Als Grund für die Verzögerung gab TenneT an, daß man die Seekabel-Trasse erst auf eventuell am Meeresboden lagernde Munition überprüfen müsse. Allerdings ist praktisch in der gesamten Nordsee und ebenso in der Ostsee mit Munition zu rechnen, die aus dem zweiten Weltkrieg stammt oder später durch Versenkung "entsorgt" wurde. Bekannte Fundstellen sind sogar auf Seekarten verzeichnet. Die Überprüfung von Kabel- oder Pipeline-Trassen auf Munition und gegebenenfalls die Freiräumung des Untergrunds gehört deshalb zum Standardprogramm.
"TenneT hat offensichtlich interne strukturelle Probleme", meinte EWE-Chef Werner Brinker am 12. August in einem Gespräch mit dem "Nordwestradio" von Radio Bremen. Daß sich die Netzanbindung bis Februar 2014 verzögern werde, habe er erst vor einigen Tagen erfahren. Die entstehenden Mehrkosten werde man auf jeden Fall gegenüber TenneT geltend machen.
Auf die Frage, ob die von EWE geltend gemachten Schadenersatzansprüche aufgrund des neuen Offshore-Haftungsgesetzes (121103) letztendlich von den Stromverbrauchern bezahlt werden müßten, antwortete Brinker ausweichend: "Darüber wird noch mit TenneT zu reden sein. Dieses Gesetz, das Sie ansprechen, ist Anfang des Jahres 2013 in Kraft getreten. Wir müssen jetzt die rechtliche Situation im einzelnen genau beurteilen.
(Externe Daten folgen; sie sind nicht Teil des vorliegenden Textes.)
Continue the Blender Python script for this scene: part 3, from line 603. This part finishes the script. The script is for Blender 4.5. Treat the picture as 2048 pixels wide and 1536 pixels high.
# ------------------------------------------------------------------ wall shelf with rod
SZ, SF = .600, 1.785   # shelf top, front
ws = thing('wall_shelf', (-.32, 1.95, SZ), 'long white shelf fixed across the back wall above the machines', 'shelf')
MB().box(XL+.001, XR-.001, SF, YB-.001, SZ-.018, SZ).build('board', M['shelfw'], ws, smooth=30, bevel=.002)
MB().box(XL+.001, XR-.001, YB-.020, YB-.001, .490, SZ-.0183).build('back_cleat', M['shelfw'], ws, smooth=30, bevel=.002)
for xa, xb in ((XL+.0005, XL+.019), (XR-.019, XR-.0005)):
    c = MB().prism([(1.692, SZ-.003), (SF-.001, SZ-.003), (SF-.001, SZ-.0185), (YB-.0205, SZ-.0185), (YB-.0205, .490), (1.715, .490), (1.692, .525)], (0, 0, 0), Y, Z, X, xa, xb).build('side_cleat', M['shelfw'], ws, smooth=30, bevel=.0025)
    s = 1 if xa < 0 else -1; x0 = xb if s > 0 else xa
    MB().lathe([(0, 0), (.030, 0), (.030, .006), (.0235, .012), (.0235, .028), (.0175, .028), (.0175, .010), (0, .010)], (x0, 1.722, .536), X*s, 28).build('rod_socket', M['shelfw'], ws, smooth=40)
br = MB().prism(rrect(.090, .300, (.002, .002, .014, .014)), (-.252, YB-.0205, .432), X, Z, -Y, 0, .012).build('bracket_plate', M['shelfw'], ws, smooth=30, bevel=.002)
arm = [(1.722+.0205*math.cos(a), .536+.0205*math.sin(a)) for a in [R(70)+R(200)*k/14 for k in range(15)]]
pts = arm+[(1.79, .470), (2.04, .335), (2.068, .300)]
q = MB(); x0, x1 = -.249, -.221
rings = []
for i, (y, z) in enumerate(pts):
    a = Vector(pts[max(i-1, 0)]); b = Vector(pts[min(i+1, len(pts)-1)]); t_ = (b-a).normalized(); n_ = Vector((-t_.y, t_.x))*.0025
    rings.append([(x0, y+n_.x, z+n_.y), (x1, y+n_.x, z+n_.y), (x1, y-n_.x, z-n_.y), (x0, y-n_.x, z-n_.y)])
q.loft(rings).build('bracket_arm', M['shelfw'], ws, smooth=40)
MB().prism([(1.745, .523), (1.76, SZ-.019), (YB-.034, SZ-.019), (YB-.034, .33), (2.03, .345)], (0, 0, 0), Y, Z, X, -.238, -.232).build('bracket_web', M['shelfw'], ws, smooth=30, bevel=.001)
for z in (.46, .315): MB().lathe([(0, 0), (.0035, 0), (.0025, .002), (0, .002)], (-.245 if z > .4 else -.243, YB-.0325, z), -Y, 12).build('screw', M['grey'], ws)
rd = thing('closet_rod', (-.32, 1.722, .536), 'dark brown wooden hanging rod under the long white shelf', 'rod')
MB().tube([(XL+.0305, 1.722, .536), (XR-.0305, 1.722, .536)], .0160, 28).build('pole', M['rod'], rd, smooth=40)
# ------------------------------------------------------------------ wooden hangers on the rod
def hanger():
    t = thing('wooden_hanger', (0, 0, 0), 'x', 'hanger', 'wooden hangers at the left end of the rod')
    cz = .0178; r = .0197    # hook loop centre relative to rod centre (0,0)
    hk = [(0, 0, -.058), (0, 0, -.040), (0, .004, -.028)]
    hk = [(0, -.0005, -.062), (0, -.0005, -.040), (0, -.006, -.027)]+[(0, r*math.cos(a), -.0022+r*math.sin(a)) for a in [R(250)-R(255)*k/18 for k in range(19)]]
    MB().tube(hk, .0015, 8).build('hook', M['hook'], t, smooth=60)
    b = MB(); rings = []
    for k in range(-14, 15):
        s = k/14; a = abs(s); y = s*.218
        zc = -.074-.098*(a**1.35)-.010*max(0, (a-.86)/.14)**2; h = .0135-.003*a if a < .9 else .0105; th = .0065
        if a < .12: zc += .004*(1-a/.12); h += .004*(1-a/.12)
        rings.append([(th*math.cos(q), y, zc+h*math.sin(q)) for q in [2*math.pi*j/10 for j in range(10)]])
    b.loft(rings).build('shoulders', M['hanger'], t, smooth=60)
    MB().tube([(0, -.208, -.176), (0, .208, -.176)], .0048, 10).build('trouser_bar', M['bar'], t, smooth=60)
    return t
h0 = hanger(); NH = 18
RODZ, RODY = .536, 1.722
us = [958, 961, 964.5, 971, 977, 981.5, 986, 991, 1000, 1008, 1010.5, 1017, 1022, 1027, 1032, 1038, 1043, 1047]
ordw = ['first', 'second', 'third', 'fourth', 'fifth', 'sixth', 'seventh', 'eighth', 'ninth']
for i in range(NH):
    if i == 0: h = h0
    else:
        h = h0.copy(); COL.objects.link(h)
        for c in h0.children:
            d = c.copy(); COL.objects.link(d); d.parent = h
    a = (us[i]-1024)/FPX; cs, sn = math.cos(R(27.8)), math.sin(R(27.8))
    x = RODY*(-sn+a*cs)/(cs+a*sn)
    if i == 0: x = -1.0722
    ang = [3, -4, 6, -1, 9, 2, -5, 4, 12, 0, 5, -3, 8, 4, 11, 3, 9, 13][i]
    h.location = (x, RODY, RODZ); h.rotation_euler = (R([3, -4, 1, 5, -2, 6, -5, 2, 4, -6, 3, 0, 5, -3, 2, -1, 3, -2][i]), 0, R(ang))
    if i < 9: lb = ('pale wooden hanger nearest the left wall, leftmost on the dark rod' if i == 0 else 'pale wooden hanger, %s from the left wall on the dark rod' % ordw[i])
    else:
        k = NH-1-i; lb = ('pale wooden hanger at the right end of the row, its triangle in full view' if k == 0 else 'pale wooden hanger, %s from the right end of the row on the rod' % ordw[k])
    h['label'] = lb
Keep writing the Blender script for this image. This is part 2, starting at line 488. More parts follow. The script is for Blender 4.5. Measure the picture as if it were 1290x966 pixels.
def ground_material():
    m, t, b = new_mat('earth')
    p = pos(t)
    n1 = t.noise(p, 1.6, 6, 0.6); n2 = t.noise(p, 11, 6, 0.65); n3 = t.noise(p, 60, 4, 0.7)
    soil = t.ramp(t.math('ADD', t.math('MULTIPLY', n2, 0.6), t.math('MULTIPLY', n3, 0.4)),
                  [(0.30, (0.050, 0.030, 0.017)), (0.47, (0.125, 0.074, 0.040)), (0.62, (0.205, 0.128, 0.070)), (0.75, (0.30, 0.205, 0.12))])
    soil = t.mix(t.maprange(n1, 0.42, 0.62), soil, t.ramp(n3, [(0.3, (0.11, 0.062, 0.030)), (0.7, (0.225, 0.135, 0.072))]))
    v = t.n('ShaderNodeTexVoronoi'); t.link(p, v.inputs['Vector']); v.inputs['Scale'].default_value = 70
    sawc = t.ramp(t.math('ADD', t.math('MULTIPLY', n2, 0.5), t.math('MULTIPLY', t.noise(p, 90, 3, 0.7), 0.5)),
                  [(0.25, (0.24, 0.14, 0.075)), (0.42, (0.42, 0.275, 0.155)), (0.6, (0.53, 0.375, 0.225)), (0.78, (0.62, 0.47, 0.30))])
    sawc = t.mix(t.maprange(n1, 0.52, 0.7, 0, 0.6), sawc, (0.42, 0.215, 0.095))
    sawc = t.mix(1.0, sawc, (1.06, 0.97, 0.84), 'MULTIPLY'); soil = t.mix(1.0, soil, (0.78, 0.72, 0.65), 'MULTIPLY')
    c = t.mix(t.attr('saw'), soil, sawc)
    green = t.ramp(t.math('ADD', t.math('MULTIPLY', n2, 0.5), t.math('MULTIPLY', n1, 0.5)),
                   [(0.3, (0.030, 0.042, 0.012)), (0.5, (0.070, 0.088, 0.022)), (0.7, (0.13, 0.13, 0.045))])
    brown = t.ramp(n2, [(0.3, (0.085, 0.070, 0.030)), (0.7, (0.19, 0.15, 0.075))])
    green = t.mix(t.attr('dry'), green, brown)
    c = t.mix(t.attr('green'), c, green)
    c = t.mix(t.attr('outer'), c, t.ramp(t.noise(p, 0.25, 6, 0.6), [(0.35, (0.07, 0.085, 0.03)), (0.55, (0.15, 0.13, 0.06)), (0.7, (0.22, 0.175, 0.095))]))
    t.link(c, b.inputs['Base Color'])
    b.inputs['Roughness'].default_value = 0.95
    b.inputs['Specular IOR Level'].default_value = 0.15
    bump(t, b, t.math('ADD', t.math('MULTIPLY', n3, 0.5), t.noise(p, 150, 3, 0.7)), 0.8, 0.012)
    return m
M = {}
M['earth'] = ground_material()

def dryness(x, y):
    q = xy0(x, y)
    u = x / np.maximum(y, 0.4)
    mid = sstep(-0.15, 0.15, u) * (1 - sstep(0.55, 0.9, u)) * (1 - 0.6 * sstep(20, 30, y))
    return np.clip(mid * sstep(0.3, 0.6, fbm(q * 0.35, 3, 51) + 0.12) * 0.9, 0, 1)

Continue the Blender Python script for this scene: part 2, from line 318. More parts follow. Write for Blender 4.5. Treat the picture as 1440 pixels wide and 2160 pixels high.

Und dann werden wir sehen können, wer welche Kosten trägt."
Für die EWE ist Riffgat das zweite fertiggestellte Offshore-Projekt, da sie sich auch an dem vor drei Jahren eingeweihten Testfeld "alpha ventus" beteiligt hat (100413). Die Projektgesellschaft "Offshore-Windpark Riffgat GmbH & Co. KG" wurde zunächst zu jeweils einem Drittel von dem Entwickler Enova, dem Windkraftanlagenhersteller Enercon und EWE getragen. Als sich der Marktführer Enercon 2008 zurückzog, weil ihm der Einstieg ins Offshore-Geschäft zu riskant erschien, erhöhte die EWE ihre Beteiligung auf 90 Prozent. Den Auftrag zur Lieferung und späteren Wartung der Windkraftanlagen bekam Siemens. Die Anlagen mit einer Nennleistung von jeweils 3,6 MW wurden in einer Wassertiefe zwischen 18 und 23 Meter und in drei Reihen mit einem Abstand von 600 Meter errichtet. Die beanspruchte Gesamtfläche einschließlich einer 500 Meter breiten Sicherheitszone beträgt rund 13 Quadratkilometer. Die 60 Meter langen Flügel der Rotoren drehen sich 89 Meter über der Wasseroberfläche, so daß sich eine Gesamthöhe von 149 Meter ergibt. Die Verankerung erfolgte mit bis zu 70 Meter langen und bis zu 720 Tonnen schweren Pfählen, die in den Meeresboden eingerammt wurden.